# GIVEN INFORMATION
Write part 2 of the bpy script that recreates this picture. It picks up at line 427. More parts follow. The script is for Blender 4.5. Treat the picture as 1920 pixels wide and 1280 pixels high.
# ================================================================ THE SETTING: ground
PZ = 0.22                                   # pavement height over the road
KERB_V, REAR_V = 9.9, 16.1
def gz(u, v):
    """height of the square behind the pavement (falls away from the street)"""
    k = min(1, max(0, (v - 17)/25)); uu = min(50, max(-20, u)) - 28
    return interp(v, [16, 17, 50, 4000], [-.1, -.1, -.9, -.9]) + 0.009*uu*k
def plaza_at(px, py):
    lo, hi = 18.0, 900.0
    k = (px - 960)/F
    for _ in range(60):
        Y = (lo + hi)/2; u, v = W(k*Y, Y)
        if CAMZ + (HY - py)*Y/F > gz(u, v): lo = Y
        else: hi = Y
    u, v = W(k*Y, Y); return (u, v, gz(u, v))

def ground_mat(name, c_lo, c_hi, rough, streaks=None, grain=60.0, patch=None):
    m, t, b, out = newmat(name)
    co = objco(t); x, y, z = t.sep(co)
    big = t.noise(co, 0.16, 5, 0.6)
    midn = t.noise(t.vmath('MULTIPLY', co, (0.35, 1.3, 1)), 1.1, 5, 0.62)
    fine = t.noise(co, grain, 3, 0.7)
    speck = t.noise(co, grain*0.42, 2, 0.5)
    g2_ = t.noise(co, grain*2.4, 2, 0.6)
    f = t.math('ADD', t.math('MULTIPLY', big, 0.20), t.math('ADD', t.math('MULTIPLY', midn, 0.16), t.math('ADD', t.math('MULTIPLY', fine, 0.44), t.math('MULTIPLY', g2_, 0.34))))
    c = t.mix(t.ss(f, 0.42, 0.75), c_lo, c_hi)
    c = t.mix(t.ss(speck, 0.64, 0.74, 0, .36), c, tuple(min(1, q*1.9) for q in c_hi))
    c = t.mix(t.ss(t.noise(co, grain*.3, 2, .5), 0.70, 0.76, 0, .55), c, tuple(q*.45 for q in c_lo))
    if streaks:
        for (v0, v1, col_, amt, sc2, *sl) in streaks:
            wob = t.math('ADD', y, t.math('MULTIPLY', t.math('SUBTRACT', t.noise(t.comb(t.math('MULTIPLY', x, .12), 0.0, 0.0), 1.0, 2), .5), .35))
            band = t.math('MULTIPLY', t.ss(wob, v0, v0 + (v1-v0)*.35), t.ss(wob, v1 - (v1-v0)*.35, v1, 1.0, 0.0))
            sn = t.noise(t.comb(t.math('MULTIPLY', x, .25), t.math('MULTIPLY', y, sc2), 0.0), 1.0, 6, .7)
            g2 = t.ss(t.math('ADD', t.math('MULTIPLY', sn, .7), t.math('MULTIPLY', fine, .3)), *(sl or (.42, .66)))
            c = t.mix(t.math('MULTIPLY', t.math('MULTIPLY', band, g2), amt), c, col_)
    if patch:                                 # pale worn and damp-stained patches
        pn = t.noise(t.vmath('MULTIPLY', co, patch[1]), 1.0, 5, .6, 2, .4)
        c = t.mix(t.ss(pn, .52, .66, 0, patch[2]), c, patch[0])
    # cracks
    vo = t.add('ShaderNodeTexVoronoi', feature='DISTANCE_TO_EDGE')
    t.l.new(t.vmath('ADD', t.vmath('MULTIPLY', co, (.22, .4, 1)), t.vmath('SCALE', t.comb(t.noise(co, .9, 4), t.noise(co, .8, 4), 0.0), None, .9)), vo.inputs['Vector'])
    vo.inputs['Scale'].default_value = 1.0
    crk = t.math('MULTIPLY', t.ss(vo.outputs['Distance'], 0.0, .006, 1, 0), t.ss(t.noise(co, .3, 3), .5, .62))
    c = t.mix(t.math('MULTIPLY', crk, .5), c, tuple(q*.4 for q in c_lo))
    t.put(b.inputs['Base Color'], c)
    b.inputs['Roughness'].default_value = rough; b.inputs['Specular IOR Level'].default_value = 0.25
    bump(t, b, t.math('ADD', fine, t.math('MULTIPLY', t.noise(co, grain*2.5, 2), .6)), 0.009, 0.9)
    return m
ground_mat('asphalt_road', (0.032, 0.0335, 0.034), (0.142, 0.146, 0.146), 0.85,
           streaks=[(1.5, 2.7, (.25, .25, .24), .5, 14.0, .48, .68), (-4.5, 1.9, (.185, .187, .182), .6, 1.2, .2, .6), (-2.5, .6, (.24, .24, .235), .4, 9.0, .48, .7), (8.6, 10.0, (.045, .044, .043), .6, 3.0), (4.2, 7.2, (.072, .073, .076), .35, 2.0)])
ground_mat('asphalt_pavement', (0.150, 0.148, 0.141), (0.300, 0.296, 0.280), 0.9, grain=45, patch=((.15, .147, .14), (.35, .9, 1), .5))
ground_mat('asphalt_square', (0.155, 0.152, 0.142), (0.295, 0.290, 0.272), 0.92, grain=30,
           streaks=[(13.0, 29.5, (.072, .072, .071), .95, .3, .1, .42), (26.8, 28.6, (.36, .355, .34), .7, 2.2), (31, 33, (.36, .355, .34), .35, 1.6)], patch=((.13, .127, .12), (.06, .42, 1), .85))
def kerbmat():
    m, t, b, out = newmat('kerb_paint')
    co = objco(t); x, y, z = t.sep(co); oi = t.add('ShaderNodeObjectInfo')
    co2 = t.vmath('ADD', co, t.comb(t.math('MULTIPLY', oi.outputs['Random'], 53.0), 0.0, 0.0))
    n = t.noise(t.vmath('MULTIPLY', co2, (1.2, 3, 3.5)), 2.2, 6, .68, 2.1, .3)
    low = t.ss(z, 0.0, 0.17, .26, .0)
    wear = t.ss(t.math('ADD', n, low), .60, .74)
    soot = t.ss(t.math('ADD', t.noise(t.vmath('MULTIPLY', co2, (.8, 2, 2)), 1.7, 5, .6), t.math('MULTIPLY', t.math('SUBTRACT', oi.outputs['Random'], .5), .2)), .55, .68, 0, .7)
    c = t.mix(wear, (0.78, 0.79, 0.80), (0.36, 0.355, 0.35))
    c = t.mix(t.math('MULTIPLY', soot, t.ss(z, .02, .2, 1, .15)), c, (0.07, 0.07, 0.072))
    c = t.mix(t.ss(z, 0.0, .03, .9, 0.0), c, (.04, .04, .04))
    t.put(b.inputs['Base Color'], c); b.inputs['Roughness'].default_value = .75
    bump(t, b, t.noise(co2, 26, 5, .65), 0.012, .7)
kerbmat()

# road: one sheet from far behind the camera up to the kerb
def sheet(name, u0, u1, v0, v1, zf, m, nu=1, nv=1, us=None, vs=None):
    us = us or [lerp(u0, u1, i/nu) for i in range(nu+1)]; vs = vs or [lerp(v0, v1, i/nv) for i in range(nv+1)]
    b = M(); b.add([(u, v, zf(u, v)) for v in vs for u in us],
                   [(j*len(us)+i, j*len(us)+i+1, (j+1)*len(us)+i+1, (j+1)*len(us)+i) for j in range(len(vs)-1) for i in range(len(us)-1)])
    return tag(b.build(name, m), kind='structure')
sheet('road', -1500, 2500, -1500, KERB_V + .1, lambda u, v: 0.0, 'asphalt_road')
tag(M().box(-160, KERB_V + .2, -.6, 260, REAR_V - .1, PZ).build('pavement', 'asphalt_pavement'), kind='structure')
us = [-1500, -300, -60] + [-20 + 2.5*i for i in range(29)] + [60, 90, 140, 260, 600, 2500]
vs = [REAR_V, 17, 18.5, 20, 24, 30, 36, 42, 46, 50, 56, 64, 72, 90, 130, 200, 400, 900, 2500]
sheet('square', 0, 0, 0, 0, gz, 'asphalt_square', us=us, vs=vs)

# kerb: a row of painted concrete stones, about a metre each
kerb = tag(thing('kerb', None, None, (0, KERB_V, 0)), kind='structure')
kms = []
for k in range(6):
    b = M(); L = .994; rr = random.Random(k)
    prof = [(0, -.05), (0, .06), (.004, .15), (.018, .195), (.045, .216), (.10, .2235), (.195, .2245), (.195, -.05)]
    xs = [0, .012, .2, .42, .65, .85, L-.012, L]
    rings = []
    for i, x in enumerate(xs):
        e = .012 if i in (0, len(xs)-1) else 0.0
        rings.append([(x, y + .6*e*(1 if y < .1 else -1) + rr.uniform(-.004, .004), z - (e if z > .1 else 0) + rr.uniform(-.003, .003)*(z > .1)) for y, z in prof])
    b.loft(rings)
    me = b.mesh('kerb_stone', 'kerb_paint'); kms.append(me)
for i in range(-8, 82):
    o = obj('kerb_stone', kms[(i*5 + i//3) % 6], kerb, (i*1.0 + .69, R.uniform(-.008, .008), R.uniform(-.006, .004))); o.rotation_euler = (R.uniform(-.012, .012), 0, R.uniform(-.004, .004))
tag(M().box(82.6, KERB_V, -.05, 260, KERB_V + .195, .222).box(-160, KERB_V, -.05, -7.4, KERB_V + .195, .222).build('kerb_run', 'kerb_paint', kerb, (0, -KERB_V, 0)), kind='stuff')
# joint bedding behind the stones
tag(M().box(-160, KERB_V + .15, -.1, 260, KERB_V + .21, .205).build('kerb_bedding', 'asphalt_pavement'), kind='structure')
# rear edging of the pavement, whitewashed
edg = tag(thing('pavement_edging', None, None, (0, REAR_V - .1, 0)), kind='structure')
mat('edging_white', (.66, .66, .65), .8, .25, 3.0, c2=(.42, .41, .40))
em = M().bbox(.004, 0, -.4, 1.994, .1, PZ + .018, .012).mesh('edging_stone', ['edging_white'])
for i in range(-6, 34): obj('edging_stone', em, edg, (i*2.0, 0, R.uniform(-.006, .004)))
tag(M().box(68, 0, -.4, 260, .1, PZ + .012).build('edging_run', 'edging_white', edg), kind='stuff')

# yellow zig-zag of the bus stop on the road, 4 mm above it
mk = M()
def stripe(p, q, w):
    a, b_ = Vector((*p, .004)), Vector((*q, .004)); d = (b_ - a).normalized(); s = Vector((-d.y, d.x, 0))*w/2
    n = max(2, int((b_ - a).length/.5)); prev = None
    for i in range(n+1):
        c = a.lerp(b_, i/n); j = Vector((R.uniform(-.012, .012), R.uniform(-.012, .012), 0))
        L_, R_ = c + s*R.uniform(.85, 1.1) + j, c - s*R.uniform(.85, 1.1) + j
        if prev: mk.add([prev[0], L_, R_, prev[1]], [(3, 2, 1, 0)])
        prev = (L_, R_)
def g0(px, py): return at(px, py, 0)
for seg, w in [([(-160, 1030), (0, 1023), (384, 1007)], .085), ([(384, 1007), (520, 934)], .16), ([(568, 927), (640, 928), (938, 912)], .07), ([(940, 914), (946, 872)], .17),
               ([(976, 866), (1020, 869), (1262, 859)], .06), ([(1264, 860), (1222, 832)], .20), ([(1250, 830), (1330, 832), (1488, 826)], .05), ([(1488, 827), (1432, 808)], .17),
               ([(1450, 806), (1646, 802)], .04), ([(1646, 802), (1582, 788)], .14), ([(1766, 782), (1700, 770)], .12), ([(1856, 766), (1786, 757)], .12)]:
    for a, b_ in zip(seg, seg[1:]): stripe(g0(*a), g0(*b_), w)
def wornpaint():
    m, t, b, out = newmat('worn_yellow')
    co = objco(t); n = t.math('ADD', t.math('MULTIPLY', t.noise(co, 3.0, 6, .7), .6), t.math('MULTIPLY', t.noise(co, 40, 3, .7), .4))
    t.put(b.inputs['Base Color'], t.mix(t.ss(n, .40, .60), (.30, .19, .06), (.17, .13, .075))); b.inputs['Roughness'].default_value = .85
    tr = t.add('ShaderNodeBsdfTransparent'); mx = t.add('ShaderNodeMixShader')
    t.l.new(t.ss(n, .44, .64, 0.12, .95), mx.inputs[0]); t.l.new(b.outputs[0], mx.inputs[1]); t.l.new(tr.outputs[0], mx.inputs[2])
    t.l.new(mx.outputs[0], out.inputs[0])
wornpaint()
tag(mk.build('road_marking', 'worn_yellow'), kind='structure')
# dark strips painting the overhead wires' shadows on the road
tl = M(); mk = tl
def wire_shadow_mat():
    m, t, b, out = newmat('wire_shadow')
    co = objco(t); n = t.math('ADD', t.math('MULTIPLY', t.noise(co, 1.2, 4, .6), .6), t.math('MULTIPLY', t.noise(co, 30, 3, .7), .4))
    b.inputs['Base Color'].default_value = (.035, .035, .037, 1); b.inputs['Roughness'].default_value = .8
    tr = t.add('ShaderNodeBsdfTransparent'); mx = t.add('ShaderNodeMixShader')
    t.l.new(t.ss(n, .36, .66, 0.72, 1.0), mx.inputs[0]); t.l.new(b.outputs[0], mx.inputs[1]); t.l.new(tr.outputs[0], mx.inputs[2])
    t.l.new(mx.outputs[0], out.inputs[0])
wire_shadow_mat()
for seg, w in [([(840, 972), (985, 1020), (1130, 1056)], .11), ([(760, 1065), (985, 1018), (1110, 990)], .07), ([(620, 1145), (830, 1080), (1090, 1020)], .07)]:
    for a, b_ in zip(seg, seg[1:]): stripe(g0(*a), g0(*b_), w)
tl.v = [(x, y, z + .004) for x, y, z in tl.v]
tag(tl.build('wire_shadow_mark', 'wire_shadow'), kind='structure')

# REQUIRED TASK
In the listing above, reproduce the first line and each one after it through the line that contains "u, v = W(k*Y, Y); return (u, v, gz(u, v))".

# SOLVED PROBLEM
Write part 2 of the bpy script that recreates this picture. It picks up at line 427. More parts follow. The script is for Blender 4.5. Treat the picture as 1920 pixels wide and 1280 pixels high.
# ================================================================ THE SETTING: ground
PZ = 0.22                                   # pavement height over the road
KERB_V, REAR_V = 9.9, 16.1
def gz(u, v):
    """height of the square behind the pavement (falls away from the street)"""
    k = min(1, max(0, (v - 17)/25)); uu = min(50, max(-20, u)) - 28
    return interp(v, [16, 17, 50, 4000], [-.1, -.1, -.9, -.9]) + 0.009*uu*k
def plaza_at(px, py):
    lo, hi = 18.0, 900.0
    k = (px - 960)/F
    for _ in range(60):
        Y = (lo + hi)/2; u, v = W(k*Y, Y)
        if CAMZ + (HY - py)*Y/F > gz(u, v): lo = Y
        else: hi = Y
    u, v = W(k*Y, Y); return (u, v, gz(u, v))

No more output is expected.